Sclater also said commercial demand for Team Wendy could rebound sharply if grant funding flows through, and that the company is preparing for a potential wave of orders from law enforcement customers.
Cash flow timing weighs on first-half conversion
Cash conversion was 38% in the first half, below the company’s full-year guidance of 80% to 100%. Cashin attributed the shortfall largely to timing, saying $18 million of cash tied to product deliveries in March was received in early April. Adjusting for those receipts, cash conversion would have been about 100%.
Net debt to EBITDA was 0.9 times at the end of the half. Cashin said the balance sheet was “in great shape,” and the company’s revolving credit facility had been extended by one year to 2029.
Cashin also said transformation cash costs halved to $3.2 million in the first half. The company made an additional GBP 3 million post-period contribution to its pension scheme to lock in the benefit of higher yields and further de-risk the balance sheet.
Full-year outlook remains intact
The company maintained a robust outlook for the year. Cashin said the order book and pipeline visibility support expectations for high single-digit revenue growth. He also said adjusted operating profit margin should be toward the upper end of the company’s 14% to 16% target range.

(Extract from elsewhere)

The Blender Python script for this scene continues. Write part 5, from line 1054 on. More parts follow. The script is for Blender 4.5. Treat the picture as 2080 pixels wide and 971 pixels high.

Sclater said the global geopolitical environment remains supportive, citing higher defense investment, European rearmament, conflicts in Ukraine and the Middle East, and increased focus on readiness and stock replenishment. He said the company’s long-term vision includes disciplined M&A, though management is not in a hurry given high asset multiples.
“We will remain disciplined and are happy to keep our powder dry until the right opportunity arises,” Sclater said.
The company said it plans to provide medium-term targets later this year, with Sclater saying those targets will reflect “the increasing scale” of management’s ambition.